Irish Teacher: Wellbeing in schools? Let's provide proper facilities instead

"...a smug ‘job done’ attitude won’t lessen the sobering reality – that a class is sitting down for yet another hour instead of, I don’t know, moving around a bit"
Irish Teacher: Wellbeing in schools? Let's provide proper facilities instead

Jennifer Horgan: "here we are in 2023, moving backwards, not forwards"

Here’s an idea. Let’s talk a little less about wellbeing in curricula, and provide proper facilities instead.

I love words and I pay attention to them. I recognise when they’re being used to distract and conceal. Wellbeing is one such word. Any teacher can give a wellbeing lesson to tick a box. We can lecture young people on the importance of a balanced diet and regular exercise. We can stay up late at night finding the best images, the most impactful statistics to really make that PowerPoint pop. But a smug ‘job done’ attitude won’t lessen the sobering reality – that a class is sitting down for yet another hour instead of, I don’t know, moving around a bit.

The problem in my school is that there’s nowhere to move. We can go for a walk if I give plenty of notice and have staff to cover the student/teacher ratio, and if the weather behaves. PE classes are bussed to local facilities for lessons. We make do. But we don’t have a pitch and we don’t have a hall.

More time needs to be given to exercise during the school day, but the problem goes beyond the curriculum. It’s infrastructural. Too many school buildings are not fit for purpose.

Some don’t exist at all. We are in our seventh year of waiting for our promised school. So, come every lunchtime, my students stand around outside or sit down inside, because there is nowhere for them to run or play.

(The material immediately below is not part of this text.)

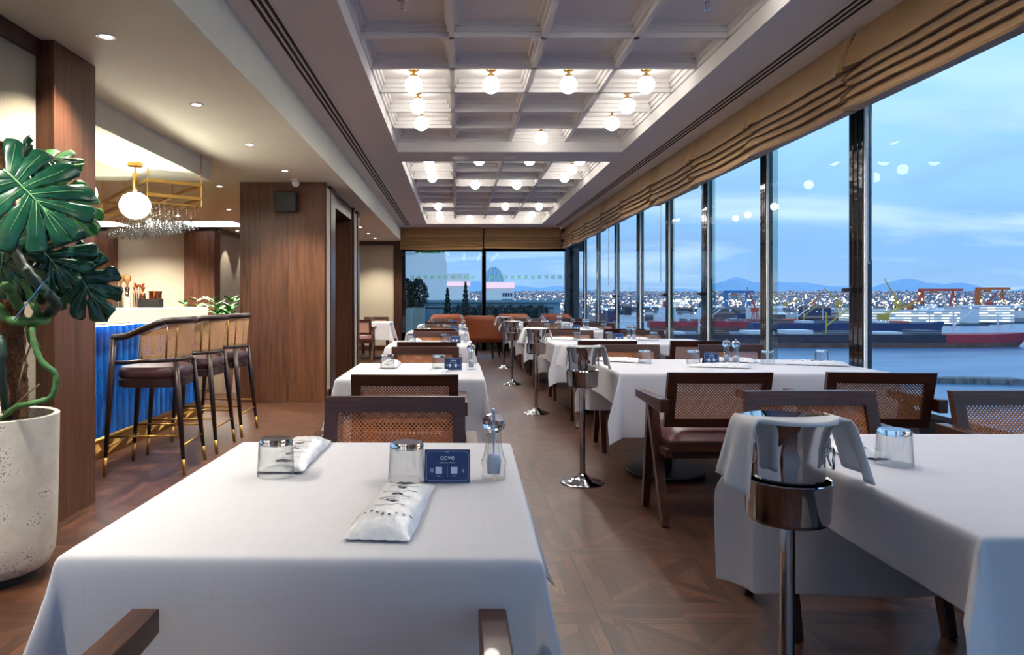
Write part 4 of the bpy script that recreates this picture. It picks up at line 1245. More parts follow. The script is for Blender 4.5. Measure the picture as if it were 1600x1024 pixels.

On June 30, 2022, Norma Foley informed the Oireachtas that approximately 1,200 school building projects were in progress across the various stages of planning, design, tender and construction – most of which were expected to be either under construction or completed in the period 2021 to 2025. The Department of Education confirmed last week that 58 school building projects due to go to tender or construction this year are now on hold due to funding issues.

Emer Nowlan, CEO of Educate Together raised important points when she called it a “false economy” – considering the increase in temporary accommodation and transport costs; she also expressed fears that it will have a “wider impact on the school building programme”.

The cost of allowing children to sit or stand still all day is incalculable. Ireland is one of the countries with the lowest mental health rate, according to the third Annual Mental State of the World (MSW). 

An Irish expert on obesity, Dr Grace O’Malley, predicts that by 2060 over 88% of the Irish population will be overweight or obese. We need to get children moving. We need to get them eating well too. That’s what wellbeing is about at its core. We need to genuinely do wellbeing, actually pay for it, or remove it from school curricula.

We are very far off healthy school dinners, but all schools need fully equipped kitchens to teach children, of all genders, how to make a decent meal and maintain a healthy diet if we are committed to wellbeing. 

The ESRI Growing Up in Ireland research initiated in 2009 revealed that more than a quarter of our nine-year-olds were overweight at that time. The seriousness of the situation has since escalated. In a paper to Government back in 2016 the Irish Primary Principal’s Network (IPPN) stated “International health experts recommend 45 minutes of vigorous physical activity per day for primary school children”. 

It’s hard to do that when you’re surviving in prefabs without communal space in a wet climate. In the same position paper, the IPPN called for “The provision of indoor and outdoor PE facilities in all schools.”

And here we are in 2023, moving backwards, not forwards, with some schools waiting decades for adequate buildings for children.

The World Obesity Federation is calling on countries to develop and implement comprehensive national action plans to tackle the serious public health issue of obesity.

As I often do in this column, I turn my gaze towards Finland, the country that blazed a trail in the 1940s by introducing Child Health centres. In recent years, the Finnish Government has declared that children need approximately three hours of physical activity a day. They have upped their Physical Education hours but also employ non-traditional ways of teaching. I wish I had such options.

Until a true commitment to wellbeing is made in Ireland, involving appropriate spaces and facilities in our schools, young people, all young people, but especially young people from lower socio-economic backgrounds, will suffer.

Wellbeing? Spare me. If our Government isn’t willing to spend money on it, they shouldn’t expect teacher or student buy-in.